Back when I was studying landscape architecture, one of the professors told us to get a journal and sketch every day. Being able to convey ideas quickly on paper, she said, was a key skill when interacting with clients.
I was keen. I'd been drawing all my life, never through an academic requirement, but just because I never stopped picking up crayons and pencils from the time I was a kid.
So, in the university bookstore, I made my way over to the art section, picked up a recycled-paper sketchbook and sat down in the courtyard outside of the Fine Arts Building.
My pen was held motionless above my paper.
I recapped it.
Over time, I realized that my biggest inspirations for getting that pen to lay down ink came from the ambling of tree roots over rocky soil, the clouds that billowed in the sky, and mountain scapes. Most of that was out of sight in that initial moment in the courtyard.
But there was a tree. Its bark was a mess, there was a hollow into its core, and the limbs stretched over my head. I drew it, and as I drew it morphed from being in the courtyard to being a lone soldier standing guard on a cliffside I'd never visited.
A year later, the pen was recapped again. I'd finished landscape architecture—or rather, I transferred schools. Then there was a ton of busyness: my nonprofit and writing and living in my car. And some other life events that just don't matter anymore.
My sketchbook sat in a box while I was busy, many of its pages still blank and waiting for graphite to dust or ink to blot its surface again.
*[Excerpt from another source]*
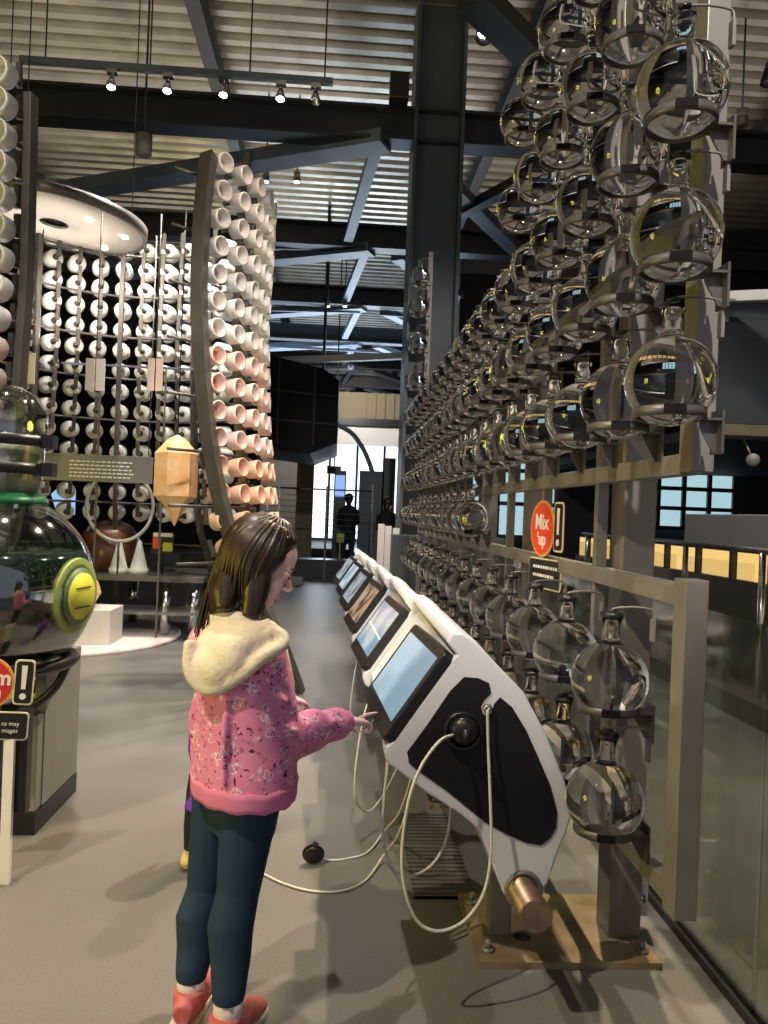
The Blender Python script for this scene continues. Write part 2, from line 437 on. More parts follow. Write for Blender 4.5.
for k in range(5):
    y = 2.56+1.28*k
    bm = NB(); box(bm, (.95, y-.05, .012), (1.06, y+.07, 5.0 if k == 0 else 2.5)); link('column', bm, M['rack'], rack, bevel=.004)
# floor plate with bolts, and the short posts under the pipe
plates = []
for k in range(5):
    y = 2.56+1.28*k
    bm = NB(); box(bm, (.49, y-.19, 0), (1.07, y+.24, .014), 0); box(bm, (.49, y-.205, 0), (1.07, y-.19, .020), 0)
    pl = link('floor_plate', bm, M['plate'], rack)
    for bx, by in ((.53, -.13), (1.035, -.13), (.53, .17), (1.03, .19)):
        bm = NB(); disc(bm, (bx, y+by, .012), (0, 0, 1), .022, .012, 6); disc(bm, (bx, y+by, .02), (0, 0, 1), .010, .03, 10); link('bolt', bm, M['rack'], pl)
    bm = NB(); box(bm, (.555, y-.04, .012), (.625, y+.03, .245)); link('pipe_post', bm, M['rack'], rack, bevel=.003)
    bm = NB(); ell(bm, (.66, y-.05, .014), (.03, .025, .008)); link('weld', bm, M['black'], pl)
# perforated fixing lug by the near column
bm = NB(); box(bm, (1.065, 2.60, .04), (1.12, 2.615, .30)); lug = link('fixing_lug', bm, M['offwhite'], rack)
for z in (.10, .20):
    bm = NB(); disc(bm, (1.092, 2.60, z), (0, -1, 0), .018, .01, 14); link('bolt', bm, M['chrome'], lug)

# --- prototype flask
RF = .105
def flask_profile(r, neck_r, neck_h):
    """solid of revolution, origin at the sphere centre"""
    pr = [(0, -r)]
    a0 = math.asin(neck_r*1.1/r)
    N = 22
    for i in range(1, N+1):
        a = math.pi - (math.pi-a0)*i/N
        pr.append((r*math.sin(a), r*math.cos(a)))
    zt = r*math.cos(a0)
    pr += [(neck_r*1.0, zt+.006), (neck_r*.96, zt+.018), (neck_r*.96, zt+neck_h*.5), (neck_r*.98, zt+neck_h-.012), (neck_r*1.16, zt+neck_h-.006), (neck_r*1.18, zt+neck_h)]
    return pr, zt+neck_h
def make_flask(name, r, stopper, yz=(0, 0, 0)):
    t = thing(name, 'flask', 'flask', yz)
    pr, zt = flask_profile(r, r*.235, r*.62)
    # upper part of the neck is open and empty: the bore goes down to the water level
    ni = r*.19
    bm = NB(); lathe(bm, pr+[(ni, zt), (ni, zt-r*.50), (ni*.7, zt-r*.51), (0, zt-r*.51)], 28)
    link('filled_bulb', bm, M['water'], t)
    if stopper:
        bm = NB(); lathe(bm, [(0, zt-.012), (ni*.96, zt-.012), (ni*.98, zt+.001), (r*.30, zt+.002), (r*.31, zt+.016), (r*.20, zt+.022), (0, zt+.022)], 20); link('stopper', bm, M['stopper'], t)
    return t
def make_bracket(name, r, rod):
    """ring under the bulb, gusset arm to the rack and a thin rod reaching over the neck; origin = bulb centre"""
    t = thing(name, 'bracket', 'bracket')
    zr = -r*.72; rr = r*.72
    bm = NB(); lathe(bm, [(rr, zr-.012), (rr+.007, zr-.012), (rr+.007, zr+.012), (rr, zr+.012)], 32, closed=True)
    link('ring', bm, M['bracket'], t)
    dx = XR-.022-XF
    bm = NB()
    pts = [(rr*.97, zr-.012), (dx, zr-.012), (dx, zr-.085), (dx-.012, zr-.085), (rr*.97, zr-.03)]
    prism(bm, pts, lambda a, b: V(a, -.003, b), lambda a, b: V(a, .003, b))
    box(bm, (rr, -.028, zr-.014), (dx, .028, zr-.008)); box(bm, (dx-.004, -.028, zr-.09), (dx+.002, .028, zr+.012))
    link('arm', bm, M['bracket'], t)
    a = R(-105)
    bm = NB(); m = Matrix.Rotation(a, 4, 'Z'); box(bm, (rr+.0075, -.024, zr-.009), (rr+.0105, .024, zr+.011), 0, m); link('name_tag', bm, M['rubber'], t)
    if rod:
        zt = r*.97+r*.62+.03
        bm = NB(); tube(bm, spline([(dx, 0, zt-.055), (dx, 0, zt-.01), (dx-.02, 0, zt), (dx*.5, 0, zt+.003), (.02, 0, zt), (0, 0, zt-.004)], 4), .0035, 6); box(bm, (dx-.006, -.01, zt-.09), (dx+.002, .01, zt-.03)); link('rod', bm, M['rack'], t)
        bm = NB(); lathe(bm, [(0, zt-.012), (.014, zt-.012), (.016, zt-.004), (0, zt-.002)], 12); link('neck_cap', bm, M['stopper'], t)
    return t
FA = make_flask('round_bottom_flask', RF, False); FB = make_flask('round_bottom_flask', RF, True)
BA = make_bracket('ring_bracket', RF, True)
first = {'a': True, 'b': True, 'r': True}
def place(proto, key, loc):
    if first[key]:
        first[key] = False; proto.location = loc; return proto
    return copy_tree(proto, None, loc)
UZ = [1.38, 1.73, 2.07, 2.41, 2.78, 3.17, 3.55, 3.87]
UN = ['short row just below the upper rail', 'row resting just above the upper rail', 'second row above the upper rail', 'third row above the upper rail',
      'fourth row above the upper rail', 'fifth row above the upper rail', 'sixth row above the upper rail', 'topmost row']
NCOL = 20
count = {}
def add_flask(loc, proto, key, row, rowkey):
    n = count.get(rowkey, 0); count[rowkey] = n+1
    f = place(proto, key, loc)
    f['label'] = 'clear flask, %s from near end, %s' % (ORD[n], row); f['category'] = 'flask'; f['group'] = 'glass flasks in the '+row
    b = place(BA, 'r', loc)
    b['label'] = 'ring bracket under %s flask from near end, %s' % (ORD[n], row); b['category'] = 'bracket'; b['group'] = 'ring brackets of the '+row
for c in range(NCOL):
    y = 1.75+.33*c
    for ri, z in enumerate(UZ):
        if ri == 0 and c < 8: continue
        if ri == 4 and 6 <= c < 19: continue
        if ri == 5 and not (1 <= c < 6 or c == 19): continue
        if ri == 4 and c == 0: continue
        if ri in (6, 7) and c != 19: continue
        add_flask(V(XF, y, z), FA, 'a', UN[ri], ri)
for c in range(15):
    y = 2.07+.41*c
    add_flask(V(XF, y, .965), FB, 'b', 'stoppered row below the lower rail', 'L1')
for c in range(12):
    y = 2.07+.41*c
    add_flask(V(XF, y, .635), FB, 'b', 'bottommost row near the floor', 'L2')

# ---- sign on the rack
sy = 3.16
sg = thing('warning_sign', 'round orange-red sign reading Mix up with exclamation plate, fixed to the flask rack', 'sign', (.86, sy, 1.2))
sm = Matrix.Translation(P(543, 531, sy)) @ Matrix.Rotation(R(-78), 4, 'Z') @ Matrix.Rotation(R(90), 4, 'X')   # local x = along sign, y = up, z = out
sm = Matrix.Translation(P(543, 531, sy)) @ Matrix.Rotation(R(-81), 4, 'Z') @ Matrix.Rotation(R(90), 4, 'X')
def plate2(parent, mtx, name, m, pts, z0, z1):
    bm = NB(); prism(bm, pts, lambda a, b: mtx @ V(a, b, z0), lambda a, b: mtx @ V(a, b, z1)); return link(name, bm, m, parent)
def rrect(cx, cy, w, h, r, n=6):
    o = []
    for k, (sx, sy_) in enumerate(((1, 1), (-1, 1), (-1, -1), (1, -1))):
        for i in range(n+1):
            a = math.pi/2*(k+i/n); o.append((cx+sx*(w/2-r)+r*math.cos(a), cy+sy_*(h/2-r)+r*math.sin(a)))
    return o
def circ(cx, cy, r, n=36): return [(cx+r*math.cos(2*math.pi*k/n), cy+r*math.sin(2*math.pi*k/n)) for k in range(n)]
def make_sign(root, m, s, small, disc_m, lines):
    """disc with rim, exclamation plate at its right, caption plate below"""
    plate2(root, m, 'disc_rim', M['orange'], circ(0, .01*s, .118*s), 0, .004)
    plate2(root, m, 'disc', disc_m, circ(0, .01*s, .106*s), .0045, .006)
    plate2(root, m, 'plate_rim', M['signcream'], rrect(.155*s, .02*s, .085*s, .20*s, .018*s), 0, .004)
    pl = plate2(root, m, 'exclamation_plate', M['signblack'], rrect(.155*s, .02*s, .070*s, .185*s, .014*s), .0045, .006)
    plate2(root, m, 'exclamation_mark', M['signwhite'], [(.143*s, .095*s), (.167*s, .095*s), (.164*s, -.01*s), (.146*s, -.01*s)], .0062, .007)
    plate2(root, m, 'exclamation_dot', M['signwhite'], circ(.155*s, -.042*s, .014*s, 16), .0062, .007)
    plate2(root, m, 'plaque_rim', M['signcream'], rrect(.035*s, -.175*s, .31*s, .125*s, .018*s), 0, .004)
    plate2(root, m, 'caption_plaque', M['signblack'], rrect(.035*s, -.175*s, .298*s, .113*s, .014*s), .0045, .006)
make_sign(sg, sm, 1.0, False, M['redorange'], None)
text('Mix', .088, M['signwhite'], sm @ Matrix.Translation((0, .035, .0062)), 'lettering', sg, bold=.002)
text('\u2019up', .072, M['signwhite'], sm @ Matrix.Translation((0, -.035, .0062)), 'lettering', sg, bold=.002)
for yy, w in ((-.155, .22), (-.19, .20)):
    bm = NB(); k = 0; x = -.07
    while x < -.07+w:
        ww = random.uniform(.012, .03); prism(bm, [(x, yy), (x+ww, yy), (x+ww, yy+.012), (x, yy+.012)], lambda a, b: sm @ V(a, b, .0062), lambda a, b: sm @ V(a, b, .0068)); x += ww+.006
    link('caption_line', bm, M['signwhite'], sg)
bm = NB(); beam(bm, sm @ V(.0, -.25, -.012), sm @ V(.0, .12, -.012), .018, .012); link('sign_bracket', bm, M['rack'], sg)

# ================================================================== CONSOLES
YN = 2.20; PITCH = 1.06; DX = -.028; DZ = -.014   # the row runs slightly aslant and the floor units step down
def c2(px, py): p = P(px, py, YN); return (p.x, p.z)
outline = [(457, 655), (447, 643), (452, 633), (462, 633), (477, 643), (495, 663), (524, 693), (546, 734), (563, 777), (571, 800), (571.5, 816), (567, 832), (559, 850), (547.5, 884), (542, 892), (524, 898), (509, 900), (503, 893), (489, 856), (478, 829), (460, 814), (427, 793), (397, 770), (388, 764), (385, 755), (386, 747), (391, 744), (420, 703), (450, 662)]
outline = [c2(*p) for p in outline]
inset = [(464, 677), (478, 678), (489, 683), (491, 693), (484, 700), (481, 706), (482, 713), (487, 716), (492, 712), (494, 704), (500, 697), (512, 707), (526, 730), (538.5, 758), (550, 785), (557, 812), (556, 827), (550, 838), (541, 845), (527, 843), (506, 834), (485, 822), (447, 791), (420, 772), (409, 763), (407, 752), (429, 722), (450, 691)]
inset = [c2(*p) for p in inset]
sc_t = P(453, 658, YN); sc_b = P(391, 744, YN)     # near edge of the screen
def shell(parent, k):
    y0 = YN+PITCH*k; y1 = y0+PITCH-.02
    sk = -.0
    bm = NB()
    # slight waist between the two ends, like a moulded shell
    secs = [(0, .0, 1.0), (.015, 0, 1.006), (.25, 0, 1.0), (.75, 0, .988), (1, 0, .992)]
    cx = sum(p[0] for p in outline)/len(outline); cz = sum(p[1] for p in outline)/len(outline)
    rings = []
    for t, d, s in secs:
        y = y0+(y1-y0)*t
        rings.append([bm.verts.new((cx+(a-cx)*s+DX*k, y, cz+(b-cz)*s+DZ*k)) for a, b in outline])
    n = len(outline)
    for i in range(len(rings)-1):
        for j in range(n): bm.faces.new((rings[i][j], rings[i][(j+1) % n], rings[i+1][(j+1) % n], rings[i+1][j])).smooth = True
    bm.faces.new(rings[0][::-1]); bm.faces.new(rings[-1])
    return link('shell', bm, M['white'], parent, bevel=.006)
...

That busyness of life overwhelmed me, the learning of skills consumed me. I had no time for leisurely drawing the trees around me or the mountainscapes I was skiing and climbing in. I needed to learn how to code websites, perfect my photography, make my content more compelling, and write like mad, not to mention keep up with social media and make sure the never-ending list of business books and podcasts were not ignored.
Learning is possibly my biggest obstacle in life. It never ends, it's never quenched, and it keeps me from actually executing. I'm a perfectionist. It's my curse.
I unpacked my sketchbook a couple of weeks ago. It'd been in a box in Utah, 900 miles away, for several years. It was in worse shape. I no longer had the pens and pencils I used during my architecture courses. But I had yellow #2 pencil with an eraser. It was just the kind I had as a kid.
This morning, with my sketchbook in front of me and yellow pencil in hand, I looked out at the trees and mountains surrounding me from my kitchen window.
There's graphite dusting the pages again.